Michael Mann, Al Pacino and Robert De Niro Reunite for Special 'Heat' Evening

Todd Wawrychuk / ©A.M.P.A.S.
Michael Mann, Robert De Niro, Al Paciono, Christopher Nolan

Christopher Nolan hosted the Q&A after a screening of the iconic 1995 heist film and sparred with the movie's cinematographer over film versus digital supremacy.

Al Pacino revealed a two-decade secret about a character, host Christopher Nolan sparred with a cinematographer over film versus digital and Val Kilmer knocked his Batman movie.

Those were just a few of the things that unfolded at the special screening of Michael Mann's seminal Los Angeles-set crime saga Heat, held at the Academy's Samuel Goldwyn Theater Wednesday night.

Mann and stars Pacino and Robert De Niro hit the stage for a post-screening Q&A hosted by Nolan. They were later joined by Kilmer and actress Amy Brenneman, producer Art Linson, cinematographer Dante Spinotti, and editor William Goldenberg, among others, all of whom worked on the movie that was released in 1995.

Heat tells the story of a gang of criminals led by De Niro who are pursued all over the city by a police squad headed by Pacino. The sprawling movie, almost three hours in length, focuses on a slew of memorable characters, offering a visually stunning tour of Los Angeles while also serving up some of the most thrilling heist sequences in film. It was also the first time that Pacino and De Niro were onscreen together, after appearing separately in 1974's The Godfather: Part II.

Nolan brought a cerebral quality to the proceedings, with one of his first questions to Pacino and De Niro asking for insight into their acting processes and how they balanced the iconic nature of their characters with the interior motivations and characterizations.

The screen legends took the question in, letting it hang in silence for a moment. Then De Niro looked at Pacino and said, "You first."

The audience laughed.

Pacino took up the challenge, talking about the introverted and extroverted nature of the two leads before making his revelation: his detective sniffs cocaine, giving him his exuberance.

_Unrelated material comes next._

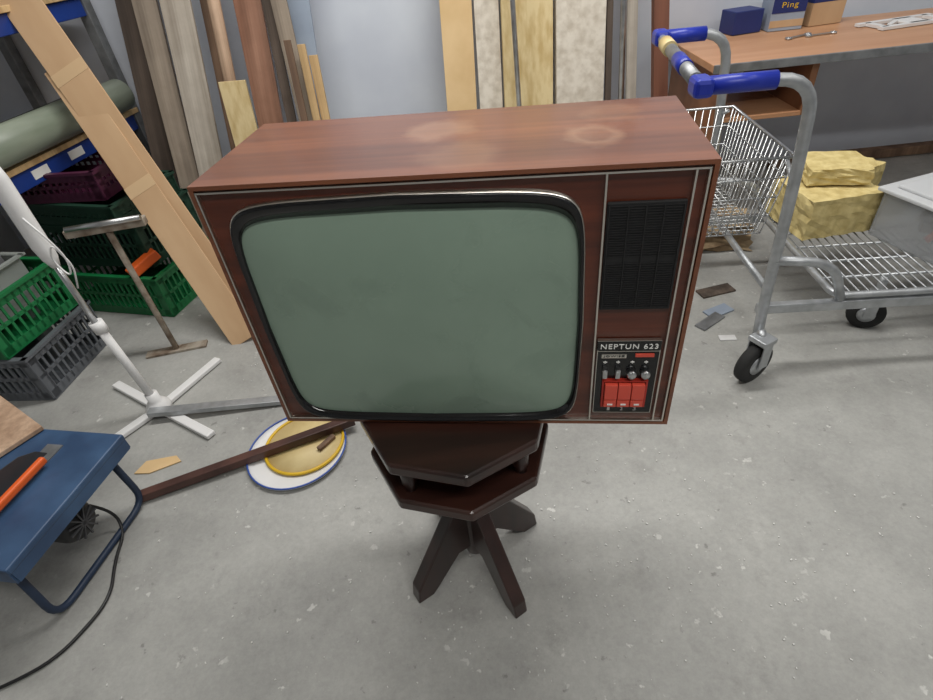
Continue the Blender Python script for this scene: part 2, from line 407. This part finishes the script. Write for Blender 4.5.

"I've waited to say this for a long time," he said, "just so you know where some of his behavior comes from."

Mann, meanwhile, talked about shooting the long-awaited meeting between the two actors at restaurant Kate Mantilini, the L.A. institution that closed in 2014 and was located only a block away from the Academy. He said he used a two-camera, over-the-shoulder setup with a third camera shooting profiles that were never used for the final film. He revealed that unlike other scenes in the movie, it wasn't rehearsed and that almost the entire scene came from take 11.

Mann's deep dive into character back-stories was discussed, with both the filmmaker and the actors serving up tales of how Mann knew intricate details of his characters' lives off the screen.

Brenneman showed up on set with her own ideas of why her character would fall for De Niro's, ideas that included having daddy issues and even incest. But she recounted that Mann simply told her, "No. She just falls in love with him."

"It was a surrender and letting go into a romanticism," she explained, saying her character was meant to be an aspirational hope for him.

Kilmer's voice was high-pitched and squeaky when it was his turn to speak. Although there have been reports that he is battling health issues, the actor told the crowd it was due to a "swollen tongue." He recalled signing on to the movie while shooting his ill-fated Batman movie, Batman Forever.

"The best time I had on Batman was preparing for Heat," he said.

The evening got an unexpected jolt when the long-standing rivalry between film and digital reared its head, as Nolan, a well-known film supporter, turned to DP Spinotti, praising his work in Heat as "effectively beautiful" and "adventurous."

Spinotti, in turn, decided to take time out to praise this newly restored version of the film, which was originally shot on film stock but now is presented digitally. "The movie is better because of the transition to digital 4K technology," he said.

"For the record," Nolan countered, "film made a great film great."

Spinotti gave examples such as the shootout at the airport grounds as something that looks better, to which Nolan responded, "I'm respectfully going to ignore that!"

Before things went too far, Mann interjected, switching the topic to sound and locations. (The director said the production shot at 95 locations in 107 days.)

The evening closed with an anecdote that showed Mann's hard-driving ethics, with several actors and crew recalling the many lengthy night shoots, where not even the sun would stop the filmmaker.

So consumed was Mann that in one instance, a light was breaking his vision for a shot. He turned to Spinotti and demanded, "Where is that light coming from? Turn it off!"

"Michael, that's the sun," Spinotti told him.

The Academy event was not only a highly sought-after ticket, but it brought out a bevy of industry notables, among them Sean Penn, producer Jon Jashni, director Joseph Kosinski, screenwriter Timothy Dowling, actors Daphne Zuniga and Simon Helberg.